**Set task:** Images are not part of the copy; write out the rest of the data exactly as given.

**Recorded information:**
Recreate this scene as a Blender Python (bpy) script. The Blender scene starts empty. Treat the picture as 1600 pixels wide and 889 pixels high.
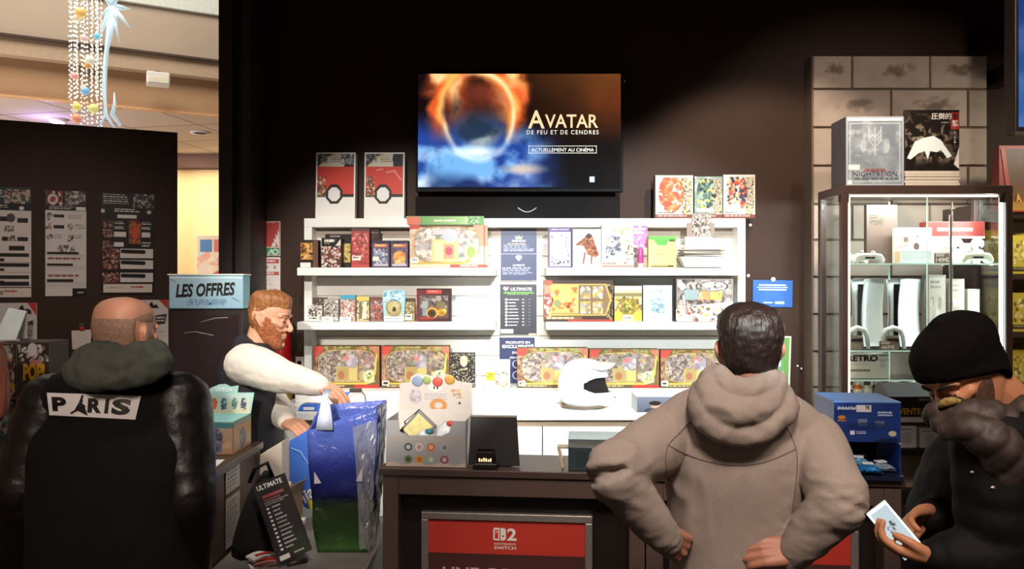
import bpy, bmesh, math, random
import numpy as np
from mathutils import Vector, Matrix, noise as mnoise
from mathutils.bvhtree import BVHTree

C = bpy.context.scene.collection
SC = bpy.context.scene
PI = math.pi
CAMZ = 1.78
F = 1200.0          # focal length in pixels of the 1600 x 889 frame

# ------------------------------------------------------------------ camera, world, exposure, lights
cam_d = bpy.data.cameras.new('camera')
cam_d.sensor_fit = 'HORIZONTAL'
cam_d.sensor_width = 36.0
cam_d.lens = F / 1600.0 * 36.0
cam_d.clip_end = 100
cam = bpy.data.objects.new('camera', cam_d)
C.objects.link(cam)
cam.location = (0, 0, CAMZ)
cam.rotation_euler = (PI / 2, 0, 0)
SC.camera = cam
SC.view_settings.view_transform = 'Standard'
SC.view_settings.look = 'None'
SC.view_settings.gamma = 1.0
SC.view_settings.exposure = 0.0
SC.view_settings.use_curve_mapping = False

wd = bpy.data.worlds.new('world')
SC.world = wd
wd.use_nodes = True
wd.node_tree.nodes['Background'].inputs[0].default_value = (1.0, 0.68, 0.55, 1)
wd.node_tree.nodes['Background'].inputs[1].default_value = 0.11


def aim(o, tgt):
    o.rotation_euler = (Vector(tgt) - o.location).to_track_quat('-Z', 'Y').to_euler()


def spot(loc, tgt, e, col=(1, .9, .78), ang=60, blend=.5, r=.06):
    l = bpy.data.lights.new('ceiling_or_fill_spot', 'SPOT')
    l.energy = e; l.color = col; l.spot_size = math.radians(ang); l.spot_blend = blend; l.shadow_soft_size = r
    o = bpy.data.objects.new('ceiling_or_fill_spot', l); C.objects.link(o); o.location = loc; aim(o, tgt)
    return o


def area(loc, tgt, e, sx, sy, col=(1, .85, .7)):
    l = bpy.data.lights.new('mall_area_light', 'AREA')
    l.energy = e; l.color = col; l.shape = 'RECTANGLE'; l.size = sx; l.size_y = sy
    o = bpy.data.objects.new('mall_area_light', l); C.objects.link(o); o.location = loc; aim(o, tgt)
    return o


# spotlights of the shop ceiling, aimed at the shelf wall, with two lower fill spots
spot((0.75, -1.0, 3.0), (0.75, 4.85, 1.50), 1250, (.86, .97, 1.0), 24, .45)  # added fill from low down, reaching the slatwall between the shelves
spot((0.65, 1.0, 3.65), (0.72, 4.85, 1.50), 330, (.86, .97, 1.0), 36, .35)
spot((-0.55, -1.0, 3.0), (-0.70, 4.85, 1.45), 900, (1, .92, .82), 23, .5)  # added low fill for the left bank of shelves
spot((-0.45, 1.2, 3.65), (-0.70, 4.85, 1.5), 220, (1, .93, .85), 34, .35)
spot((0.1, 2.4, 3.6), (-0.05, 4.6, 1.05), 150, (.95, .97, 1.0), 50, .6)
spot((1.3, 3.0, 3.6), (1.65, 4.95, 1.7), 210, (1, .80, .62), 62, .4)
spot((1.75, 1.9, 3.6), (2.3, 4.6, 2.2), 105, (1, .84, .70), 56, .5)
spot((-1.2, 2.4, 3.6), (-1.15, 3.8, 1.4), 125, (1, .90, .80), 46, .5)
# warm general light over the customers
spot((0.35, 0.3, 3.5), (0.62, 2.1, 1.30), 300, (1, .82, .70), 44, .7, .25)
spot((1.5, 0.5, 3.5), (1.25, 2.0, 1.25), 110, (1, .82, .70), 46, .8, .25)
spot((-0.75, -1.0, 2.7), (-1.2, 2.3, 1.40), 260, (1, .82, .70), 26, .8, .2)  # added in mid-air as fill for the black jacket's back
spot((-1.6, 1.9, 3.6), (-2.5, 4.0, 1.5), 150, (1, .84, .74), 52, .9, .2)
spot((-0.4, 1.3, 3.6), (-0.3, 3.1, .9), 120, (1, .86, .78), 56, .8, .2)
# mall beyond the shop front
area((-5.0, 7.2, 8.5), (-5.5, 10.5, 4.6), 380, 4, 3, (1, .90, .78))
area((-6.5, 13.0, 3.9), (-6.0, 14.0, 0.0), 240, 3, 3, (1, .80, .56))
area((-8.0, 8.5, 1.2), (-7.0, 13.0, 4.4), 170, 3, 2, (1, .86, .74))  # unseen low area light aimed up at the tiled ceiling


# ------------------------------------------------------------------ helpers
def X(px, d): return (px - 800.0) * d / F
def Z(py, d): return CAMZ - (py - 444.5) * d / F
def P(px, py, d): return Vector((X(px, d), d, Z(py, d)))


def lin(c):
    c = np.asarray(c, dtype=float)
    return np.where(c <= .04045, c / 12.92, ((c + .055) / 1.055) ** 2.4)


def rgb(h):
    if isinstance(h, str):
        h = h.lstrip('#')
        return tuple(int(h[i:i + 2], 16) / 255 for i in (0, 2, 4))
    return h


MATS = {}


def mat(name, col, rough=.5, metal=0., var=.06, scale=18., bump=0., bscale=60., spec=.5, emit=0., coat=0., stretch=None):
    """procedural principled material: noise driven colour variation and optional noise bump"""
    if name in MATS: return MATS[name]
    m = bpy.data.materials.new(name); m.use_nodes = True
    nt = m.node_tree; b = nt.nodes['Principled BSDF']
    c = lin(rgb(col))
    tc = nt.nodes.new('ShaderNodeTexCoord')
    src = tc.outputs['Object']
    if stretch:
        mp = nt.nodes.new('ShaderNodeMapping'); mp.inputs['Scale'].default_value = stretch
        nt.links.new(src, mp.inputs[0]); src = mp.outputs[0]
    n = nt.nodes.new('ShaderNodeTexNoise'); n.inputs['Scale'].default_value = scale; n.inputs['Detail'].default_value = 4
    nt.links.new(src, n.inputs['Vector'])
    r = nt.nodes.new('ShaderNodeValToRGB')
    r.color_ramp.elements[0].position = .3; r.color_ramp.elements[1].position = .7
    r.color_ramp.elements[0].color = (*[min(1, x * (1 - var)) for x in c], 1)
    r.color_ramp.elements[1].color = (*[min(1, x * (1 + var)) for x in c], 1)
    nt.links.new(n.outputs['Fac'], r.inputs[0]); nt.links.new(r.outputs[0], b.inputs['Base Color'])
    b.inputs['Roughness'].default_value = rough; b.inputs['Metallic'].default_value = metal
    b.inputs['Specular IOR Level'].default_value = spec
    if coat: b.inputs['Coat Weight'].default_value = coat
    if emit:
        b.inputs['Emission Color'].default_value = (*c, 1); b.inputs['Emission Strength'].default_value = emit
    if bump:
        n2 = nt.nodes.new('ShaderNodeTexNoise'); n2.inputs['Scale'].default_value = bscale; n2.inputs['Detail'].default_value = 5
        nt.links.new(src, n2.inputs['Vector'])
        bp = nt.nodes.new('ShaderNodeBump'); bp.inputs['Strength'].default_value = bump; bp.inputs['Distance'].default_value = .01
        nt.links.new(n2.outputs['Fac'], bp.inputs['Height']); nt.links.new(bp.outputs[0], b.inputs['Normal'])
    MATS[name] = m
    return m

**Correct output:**
Recreate this scene as a Blender Python (bpy) script. The Blender scene starts empty. Treat the picture as 1600 pixels wide and 889 pixels high.
import bpy, bmesh, math, random
import numpy as np
from mathutils import Vector, Matrix, noise as mnoise
from mathutils.bvhtree import BVHTree

C = bpy.context.scene.collection
SC = bpy.context.scene
PI = math.pi
CAMZ = 1.78
F = 1200.0          # focal length in pixels of the 1600 x 889 frame

# ------------------------------------------------------------------ camera, world, exposure, lights
cam_d = bpy.data.cameras.new('camera')
cam_d.sensor_fit = 'HORIZONTAL'
cam_d.sensor_width = 36.0
cam_d.lens = F / 1600.0 * 36.0
cam_d.clip_end = 100
cam = bpy.data.objects.new('camera', cam_d)
C.objects.link(cam)
cam.location = (0, 0, CAMZ)
cam.rotation_euler = (PI / 2, 0, 0)
SC.camera = cam
SC.view_settings.view_transform = 'Standard'
SC.view_settings.look = 'None'
SC.view_settings.gamma = 1.0
SC.view_settings.exposure = 0.0
SC.view_settings.use_curve_mapping = False

wd = bpy.data.worlds.new('world')
SC.world = wd
wd.use_nodes = True
wd.node_tree.nodes['Background'].inputs[0].default_value = (1.0, 0.68, 0.55, 1)
wd.node_tree.nodes['Background'].inputs[1].default_value = 0.11


def aim(o, tgt):
    o.rotation_euler = (Vector(tgt) - o.location).to_track_quat('-Z', 'Y').to_euler()


def spot(loc, tgt, e, col=(1, .9, .78), ang=60, blend=.5, r=.06):
    l = bpy.data.lights.new('ceiling_or_fill_spot', 'SPOT')
    l.energy = e; l.color = col; l.spot_size = math.radians(ang); l.spot_blend = blend; l.shadow_soft_size = r
    o = bpy.data.objects.new('ceiling_or_fill_spot', l); C.objects.link(o); o.location = loc; aim(o, tgt)
    return o


def area(loc, tgt, e, sx, sy, col=(1, .85, .7)):
    l = bpy.data.lights.new('mall_area_light', 'AREA')
    l.energy = e; l.color = col; l.shape = 'RECTANGLE'; l.size = sx; l.size_y = sy
    o = bpy.data.objects.new('mall_area_light', l); C.objects.link(o); o.location = loc; aim(o, tgt)
    return o


# spotlights of the shop ceiling, aimed at the shelf wall, with two lower fill spots
spot((0.75, -1.0, 3.0), (0.75, 4.85, 1.50), 1250, (.86, .97, 1.0), 24, .45)  # added fill from low down, reaching the slatwall between the shelves
spot((0.65, 1.0, 3.65), (0.72, 4.85, 1.50), 330, (.86, .97, 1.0), 36, .35)
spot((-0.55, -1.0, 3.0), (-0.70, 4.85, 1.45), 900, (1, .92, .82), 23, .5)  # added low fill for the left bank of shelves
spot((-0.45, 1.2, 3.65), (-0.70, 4.85, 1.5), 220, (1, .93, .85), 34, .35)
spot((0.1, 2.4, 3.6), (-0.05, 4.6, 1.05), 150, (.95, .97, 1.0), 50, .6)
spot((1.3, 3.0, 3.6), (1.65, 4.95, 1.7), 210, (1, .80, .62), 62, .4)
spot((1.75, 1.9, 3.6), (2.3, 4.6, 2.2), 105, (1, .84, .70), 56, .5)
spot((-1.2, 2.4, 3.6), (-1.15, 3.8, 1.4), 125, (1, .90, .80), 46, .5)
# warm general light over the customers
spot((0.35, 0.3, 3.5), (0.62, 2.1, 1.30), 300, (1, .82, .70), 44, .7, .25)
spot((1.5, 0.5, 3.5), (1.25, 2.0, 1.25), 110, (1, .82, .70), 46, .8, .25)
spot((-0.75, -1.0, 2.7), (-1.2, 2.3, 1.40), 260, (1, .82, .70), 26, .8, .2)  # added in mid-air as fill for the black jacket's back
spot((-1.6, 1.9, 3.6), (-2.5, 4.0, 1.5), 150, (1, .84, .74), 52, .9, .2)
spot((-0.4, 1.3, 3.6), (-0.3, 3.1, .9), 120, (1, .86, .78), 56, .8, .2)
# mall beyond the shop front
area((-5.0, 7.2, 8.5), (-5.5, 10.5, 4.6), 380, 4, 3, (1, .90, .78))
area((-6.5, 13.0, 3.9), (-6.0, 14.0, 0.0), 240, 3, 3, (1, .80, .56))
area((-8.0, 8.5, 1.2), (-7.0, 13.0, 4.4), 170, 3, 2, (1, .86, .74))  # unseen low area light aimed up at the tiled ceiling


# ------------------------------------------------------------------ helpers
def X(px, d): return (px - 800.0) * d / F
def Z(py, d): return CAMZ - (py - 444.5) * d / F
def P(px, py, d): return Vector((X(px, d), d, Z(py, d)))


def lin(c):
    c = np.asarray(c, dtype=float)
    return np.where(c <= .04045, c / 12.92, ((c + .055) / 1.055) ** 2.4)


def rgb(h):
    if isinstance(h, str):
        h = h.lstrip('#')
        return tuple(int(h[i:i + 2], 16) / 255 for i in (0, 2, 4))
    return h


MATS = {}


def mat(name, col, rough=.5, metal=0., var=.06, scale=18., bump=0., bscale=60., spec=.5, emit=0., coat=0., stretch=None):
    """procedural principled material: noise driven colour variation and optional noise bump"""
    if name in MATS: return MATS[name]
    m = bpy.data.materials.new(name); m.use_nodes = True
    nt = m.node_tree; b = nt.nodes['Principled BSDF']
    c = lin(rgb(col))
    tc = nt.nodes.new('ShaderNodeTexCoord')
    src = tc.outputs['Object']
    if stretch:
        mp = nt.nodes.new('ShaderNodeMapping'); mp.inputs['Scale'].default_value = stretch
        nt.links.new(src, mp.inputs[0]); src = mp.outputs[0]
    n = nt.nodes.new('ShaderNodeTexNoise'); n.inputs['Scale'].default_value = scale; n.inputs['Detail'].default_value = 4
    nt.links.new(src, n.inputs['Vector'])
    r = nt.nodes.new('ShaderNodeValToRGB')
    r.color_ramp.elements[0].position = .3; r.color_ramp.elements[1].position = .7
    r.color_ramp.elements[0].color = (*[min(1, x * (1 - var)) for x in c], 1)
    r.color_ramp.elements[1].color = (*[min(1, x * (1 + var)) for x in c], 1)
    nt.links.new(n.outputs['Fac'], r.inputs[0]); nt.links.new(r.outputs[0], b.inputs['Base Color'])
    b.inputs['Roughness'].default_value = rough; b.inputs['Metallic'].default_value = metal
    b.inputs['Specular IOR Level'].default_value = spec
    if coat: b.inputs['Coat Weight'].default_value = coat
    if emit:
        b.inputs['Emission Color'].default_value = (*c, 1); b.inputs['Emission Strength'].default_value = emit
    if bump:
        n2 = nt.nodes.new('ShaderNodeTexNoise'); n2.inputs['Scale'].default_value = bscale; n2.inputs['Detail'].default_value = 5
        nt.links.new(src, n2.inputs['Vector'])
        bp = nt.nodes.new('ShaderNodeBump'); bp.inputs['Strength'].default_value = bump; bp.inputs['Distance'].default_value = .01
        nt.links.new(n2.outputs['Fac'], bp.inputs['Height']); nt.links.new(bp.outputs[0], b.inputs['Normal'])
    MATS[name] = m
    return m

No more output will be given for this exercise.